Will Reddit ever change? We're going to find out on Thursday, when the company's new CEO Steve Huffman hosts an Ask Me Anything session to discuss his "current thinking" on the topic of deciding whether the site's hateful communities will be allowed to stay.
For years, through several administrations, Reddit has insisted that it is a platform dedicated to free speech. It's an ostensibly patriotic dogma that has been thoroughly criticized for being something else: an easy way for a corporate entity to monetize the free labor of others without having to negotiate any meaningful sort of politics or protections for the community the company sponsors.
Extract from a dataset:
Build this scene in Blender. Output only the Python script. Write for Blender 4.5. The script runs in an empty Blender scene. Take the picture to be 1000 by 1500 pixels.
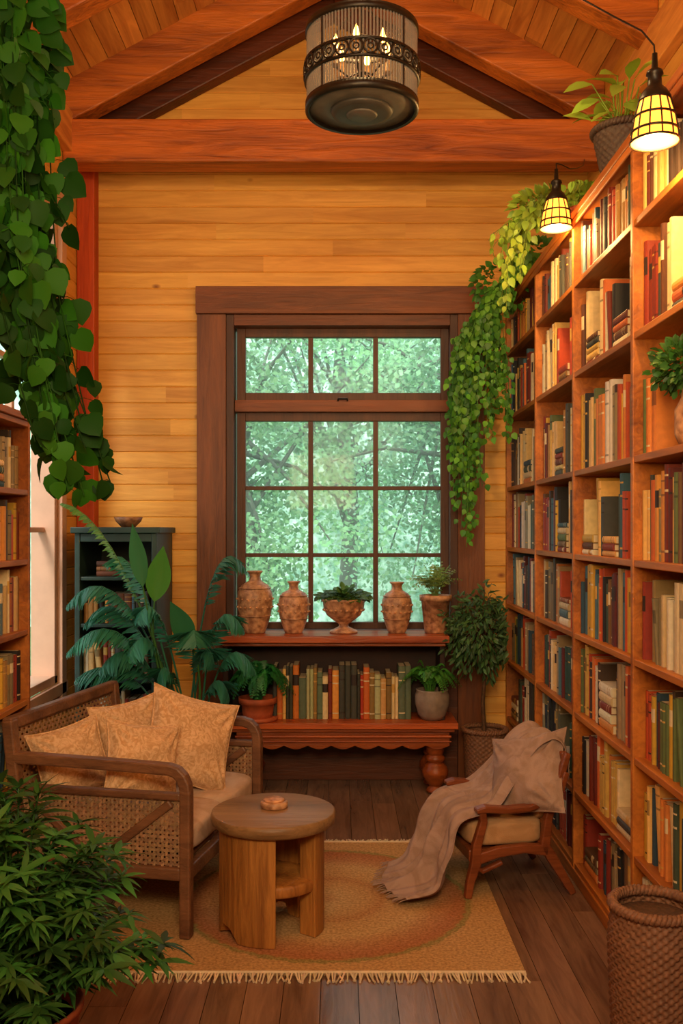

Reddit's original founders are now in charge again, and they're dealing with one of the nastiest backlashes Reddit has ever faced. "Neither Alexis nor I created Reddit to be a bastion of free speech, but rather as a place where open and honest discussion can happen," Huffman wrote today. Of course, the site's hands-off policies to content have indirectly sanctioned communities that are by now infamous for the magnitude of their hatred. Finally, it seems, Reddit's leaders are at least willing to acknowledge this point. "There is also a dark side, communities whose purpose is reprehensible, and we don't have any obligation to support them," Huffman wrote. "And we also believe that some communities currently on the platform should not be here at all." But will Reddit actually take a stand this time? Or will they, as the company's previous leader insisted, continue to let "every man be responsible for their own soul?"
Reddit might have to change this time; the company is out of CEOs to throw under the bus.